Dataset section:
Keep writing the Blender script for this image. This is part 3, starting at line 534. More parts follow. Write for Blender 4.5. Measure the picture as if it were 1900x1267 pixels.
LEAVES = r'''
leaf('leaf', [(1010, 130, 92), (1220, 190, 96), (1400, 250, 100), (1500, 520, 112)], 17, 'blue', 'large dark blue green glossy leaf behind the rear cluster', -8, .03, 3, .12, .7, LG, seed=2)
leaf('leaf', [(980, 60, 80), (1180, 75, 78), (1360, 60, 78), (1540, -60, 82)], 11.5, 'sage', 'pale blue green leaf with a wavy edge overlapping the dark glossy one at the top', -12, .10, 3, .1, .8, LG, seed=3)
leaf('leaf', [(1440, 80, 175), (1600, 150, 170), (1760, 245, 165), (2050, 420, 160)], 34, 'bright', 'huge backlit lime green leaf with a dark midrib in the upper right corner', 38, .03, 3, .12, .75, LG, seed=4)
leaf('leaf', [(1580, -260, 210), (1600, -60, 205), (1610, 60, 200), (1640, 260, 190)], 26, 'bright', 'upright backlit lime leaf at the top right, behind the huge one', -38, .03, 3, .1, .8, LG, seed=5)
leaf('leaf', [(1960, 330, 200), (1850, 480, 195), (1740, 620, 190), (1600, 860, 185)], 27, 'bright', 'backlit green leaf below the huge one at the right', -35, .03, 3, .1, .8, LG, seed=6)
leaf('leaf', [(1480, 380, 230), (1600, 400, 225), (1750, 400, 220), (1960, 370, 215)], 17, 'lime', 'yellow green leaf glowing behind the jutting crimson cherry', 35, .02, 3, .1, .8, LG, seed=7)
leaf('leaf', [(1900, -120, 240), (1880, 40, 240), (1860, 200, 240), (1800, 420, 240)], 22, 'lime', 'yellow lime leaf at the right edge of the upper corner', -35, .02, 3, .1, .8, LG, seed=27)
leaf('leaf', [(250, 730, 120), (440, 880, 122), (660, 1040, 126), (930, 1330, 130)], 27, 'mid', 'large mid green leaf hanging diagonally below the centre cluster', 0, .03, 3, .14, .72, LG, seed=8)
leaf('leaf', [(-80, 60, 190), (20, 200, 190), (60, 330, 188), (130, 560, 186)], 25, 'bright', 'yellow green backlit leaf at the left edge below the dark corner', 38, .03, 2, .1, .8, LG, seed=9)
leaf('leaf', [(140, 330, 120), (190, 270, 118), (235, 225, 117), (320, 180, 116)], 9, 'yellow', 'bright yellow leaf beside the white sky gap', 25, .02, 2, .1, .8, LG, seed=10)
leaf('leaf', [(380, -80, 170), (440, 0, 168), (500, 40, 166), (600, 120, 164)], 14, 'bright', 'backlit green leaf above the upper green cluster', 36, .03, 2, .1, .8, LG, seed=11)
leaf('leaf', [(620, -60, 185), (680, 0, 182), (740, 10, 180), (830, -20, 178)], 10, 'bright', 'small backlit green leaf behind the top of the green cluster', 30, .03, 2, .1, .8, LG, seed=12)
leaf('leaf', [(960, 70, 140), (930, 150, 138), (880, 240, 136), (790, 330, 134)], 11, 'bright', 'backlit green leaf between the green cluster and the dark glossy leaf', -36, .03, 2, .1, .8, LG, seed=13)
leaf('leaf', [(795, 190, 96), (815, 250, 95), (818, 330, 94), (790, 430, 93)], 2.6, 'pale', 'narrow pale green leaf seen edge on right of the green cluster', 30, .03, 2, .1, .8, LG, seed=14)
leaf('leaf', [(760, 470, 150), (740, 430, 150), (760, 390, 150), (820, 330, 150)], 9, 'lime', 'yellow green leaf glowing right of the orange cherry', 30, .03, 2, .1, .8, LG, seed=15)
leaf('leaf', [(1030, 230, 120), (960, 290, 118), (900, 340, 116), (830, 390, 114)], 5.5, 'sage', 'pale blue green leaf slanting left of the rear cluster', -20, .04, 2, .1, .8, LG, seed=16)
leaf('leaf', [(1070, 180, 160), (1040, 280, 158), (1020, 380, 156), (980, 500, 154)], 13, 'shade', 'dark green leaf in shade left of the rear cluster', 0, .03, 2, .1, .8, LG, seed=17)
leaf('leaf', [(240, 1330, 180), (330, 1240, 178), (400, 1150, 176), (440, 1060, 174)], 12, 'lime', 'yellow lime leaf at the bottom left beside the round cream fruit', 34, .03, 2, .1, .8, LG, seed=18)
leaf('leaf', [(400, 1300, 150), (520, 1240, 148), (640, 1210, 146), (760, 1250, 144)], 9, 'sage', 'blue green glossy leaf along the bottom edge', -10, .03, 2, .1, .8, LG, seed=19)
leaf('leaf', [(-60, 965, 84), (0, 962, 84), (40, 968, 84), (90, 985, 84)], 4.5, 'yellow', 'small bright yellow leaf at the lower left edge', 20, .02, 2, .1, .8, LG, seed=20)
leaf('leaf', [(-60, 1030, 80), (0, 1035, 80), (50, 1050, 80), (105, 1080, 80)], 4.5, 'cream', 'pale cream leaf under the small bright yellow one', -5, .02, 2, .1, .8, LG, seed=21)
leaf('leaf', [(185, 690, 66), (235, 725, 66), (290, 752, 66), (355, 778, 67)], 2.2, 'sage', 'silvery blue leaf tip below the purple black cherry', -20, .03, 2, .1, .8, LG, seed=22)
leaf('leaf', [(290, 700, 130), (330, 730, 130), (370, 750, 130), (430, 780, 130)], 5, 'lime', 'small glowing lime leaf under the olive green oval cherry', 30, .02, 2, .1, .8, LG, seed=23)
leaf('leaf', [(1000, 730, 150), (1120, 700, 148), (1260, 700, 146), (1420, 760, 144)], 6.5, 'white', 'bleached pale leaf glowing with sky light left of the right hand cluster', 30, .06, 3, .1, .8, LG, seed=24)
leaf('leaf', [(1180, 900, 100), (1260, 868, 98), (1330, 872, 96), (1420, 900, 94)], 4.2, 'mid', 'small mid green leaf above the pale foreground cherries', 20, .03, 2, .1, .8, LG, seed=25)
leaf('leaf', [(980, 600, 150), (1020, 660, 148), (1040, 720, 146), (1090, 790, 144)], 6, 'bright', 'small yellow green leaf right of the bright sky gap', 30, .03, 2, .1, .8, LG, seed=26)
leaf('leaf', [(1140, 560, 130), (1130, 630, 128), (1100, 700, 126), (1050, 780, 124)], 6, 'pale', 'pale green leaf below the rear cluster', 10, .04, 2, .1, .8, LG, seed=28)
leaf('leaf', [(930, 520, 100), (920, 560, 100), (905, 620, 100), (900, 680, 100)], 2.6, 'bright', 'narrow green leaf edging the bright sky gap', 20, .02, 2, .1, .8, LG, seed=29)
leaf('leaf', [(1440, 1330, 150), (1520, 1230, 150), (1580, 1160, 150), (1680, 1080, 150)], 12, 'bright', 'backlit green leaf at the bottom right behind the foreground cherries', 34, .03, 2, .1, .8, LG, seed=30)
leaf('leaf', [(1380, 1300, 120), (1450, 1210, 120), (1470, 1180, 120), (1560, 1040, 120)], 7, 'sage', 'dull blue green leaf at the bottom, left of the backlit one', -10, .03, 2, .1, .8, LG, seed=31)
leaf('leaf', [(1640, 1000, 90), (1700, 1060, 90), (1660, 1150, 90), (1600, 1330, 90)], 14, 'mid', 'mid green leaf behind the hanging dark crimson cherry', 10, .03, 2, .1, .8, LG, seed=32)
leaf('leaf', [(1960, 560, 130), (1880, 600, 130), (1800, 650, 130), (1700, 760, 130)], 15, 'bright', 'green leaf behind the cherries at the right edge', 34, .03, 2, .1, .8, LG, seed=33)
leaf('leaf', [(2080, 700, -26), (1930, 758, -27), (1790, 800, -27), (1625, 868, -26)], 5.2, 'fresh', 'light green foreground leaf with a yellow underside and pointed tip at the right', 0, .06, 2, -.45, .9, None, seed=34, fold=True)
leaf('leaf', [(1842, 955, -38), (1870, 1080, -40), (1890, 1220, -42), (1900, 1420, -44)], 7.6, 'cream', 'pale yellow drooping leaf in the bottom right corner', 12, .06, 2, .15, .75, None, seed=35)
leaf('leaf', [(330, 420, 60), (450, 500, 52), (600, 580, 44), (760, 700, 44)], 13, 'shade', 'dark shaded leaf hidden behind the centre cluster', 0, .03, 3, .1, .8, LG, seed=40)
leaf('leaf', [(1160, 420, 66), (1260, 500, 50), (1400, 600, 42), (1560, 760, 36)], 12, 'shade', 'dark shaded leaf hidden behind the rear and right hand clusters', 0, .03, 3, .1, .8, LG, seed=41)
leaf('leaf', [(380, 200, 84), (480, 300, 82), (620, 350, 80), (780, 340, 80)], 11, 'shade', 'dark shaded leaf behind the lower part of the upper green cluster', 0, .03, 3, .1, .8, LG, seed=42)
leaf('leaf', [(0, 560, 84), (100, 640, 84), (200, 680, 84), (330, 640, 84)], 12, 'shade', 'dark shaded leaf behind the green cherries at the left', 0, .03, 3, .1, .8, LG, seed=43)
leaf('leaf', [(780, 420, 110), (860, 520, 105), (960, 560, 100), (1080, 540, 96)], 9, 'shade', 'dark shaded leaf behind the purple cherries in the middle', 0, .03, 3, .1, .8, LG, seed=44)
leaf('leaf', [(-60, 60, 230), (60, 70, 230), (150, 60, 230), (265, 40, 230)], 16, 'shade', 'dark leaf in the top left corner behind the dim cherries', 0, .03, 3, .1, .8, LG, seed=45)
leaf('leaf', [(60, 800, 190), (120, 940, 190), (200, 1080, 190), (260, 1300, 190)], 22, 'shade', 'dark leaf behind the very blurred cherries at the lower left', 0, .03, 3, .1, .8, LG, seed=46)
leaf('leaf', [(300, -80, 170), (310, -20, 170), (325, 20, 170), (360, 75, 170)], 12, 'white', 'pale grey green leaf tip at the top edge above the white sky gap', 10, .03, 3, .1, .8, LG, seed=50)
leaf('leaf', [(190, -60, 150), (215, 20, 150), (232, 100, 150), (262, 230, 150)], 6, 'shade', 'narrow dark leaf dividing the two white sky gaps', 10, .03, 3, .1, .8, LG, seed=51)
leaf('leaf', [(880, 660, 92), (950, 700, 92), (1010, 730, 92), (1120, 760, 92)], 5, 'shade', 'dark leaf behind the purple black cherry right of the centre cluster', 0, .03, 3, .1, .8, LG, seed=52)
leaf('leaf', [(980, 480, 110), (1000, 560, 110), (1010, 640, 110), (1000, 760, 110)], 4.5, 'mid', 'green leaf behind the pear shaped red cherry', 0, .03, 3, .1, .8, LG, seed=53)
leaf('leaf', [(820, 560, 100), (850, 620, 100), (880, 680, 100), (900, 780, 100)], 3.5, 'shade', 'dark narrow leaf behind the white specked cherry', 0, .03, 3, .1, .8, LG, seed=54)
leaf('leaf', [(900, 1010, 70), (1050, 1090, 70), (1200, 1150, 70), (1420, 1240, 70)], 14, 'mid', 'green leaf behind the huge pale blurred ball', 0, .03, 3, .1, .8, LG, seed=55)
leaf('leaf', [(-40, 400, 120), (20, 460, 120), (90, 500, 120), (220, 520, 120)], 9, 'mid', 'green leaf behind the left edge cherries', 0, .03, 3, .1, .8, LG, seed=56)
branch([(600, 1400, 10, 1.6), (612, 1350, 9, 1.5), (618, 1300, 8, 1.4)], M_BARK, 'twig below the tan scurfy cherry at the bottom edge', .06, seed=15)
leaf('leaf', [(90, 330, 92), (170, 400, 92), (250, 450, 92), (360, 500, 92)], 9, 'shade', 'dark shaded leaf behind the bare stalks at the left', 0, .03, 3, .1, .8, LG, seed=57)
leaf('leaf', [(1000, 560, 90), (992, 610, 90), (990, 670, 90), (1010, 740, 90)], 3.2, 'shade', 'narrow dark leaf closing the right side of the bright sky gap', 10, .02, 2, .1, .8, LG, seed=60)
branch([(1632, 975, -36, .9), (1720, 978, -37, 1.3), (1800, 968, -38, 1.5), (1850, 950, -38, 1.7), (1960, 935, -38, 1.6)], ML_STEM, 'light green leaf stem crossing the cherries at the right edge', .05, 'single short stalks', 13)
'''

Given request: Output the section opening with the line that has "3, .1, .8, LG, seed=42)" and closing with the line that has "3, .1, .8, LG, seed=43)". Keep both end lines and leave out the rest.

Task result:
leaf('leaf', [(380, 200, 84), (480, 300, 82), (620, 350, 80), (780, 340, 80)], 11, 'shade', 'dark shaded leaf behind the lower part of the upper green cluster', 0, .03, 3, .1, .8, LG, seed=42)
leaf('leaf', [(0, 560, 84), (100, 640, 84), (200, 680, 84), (330, 640, 84)], 12, 'shade', 'dark shaded leaf behind the green cherries at the left', 0, .03, 3, .1, .8, LG, seed=43)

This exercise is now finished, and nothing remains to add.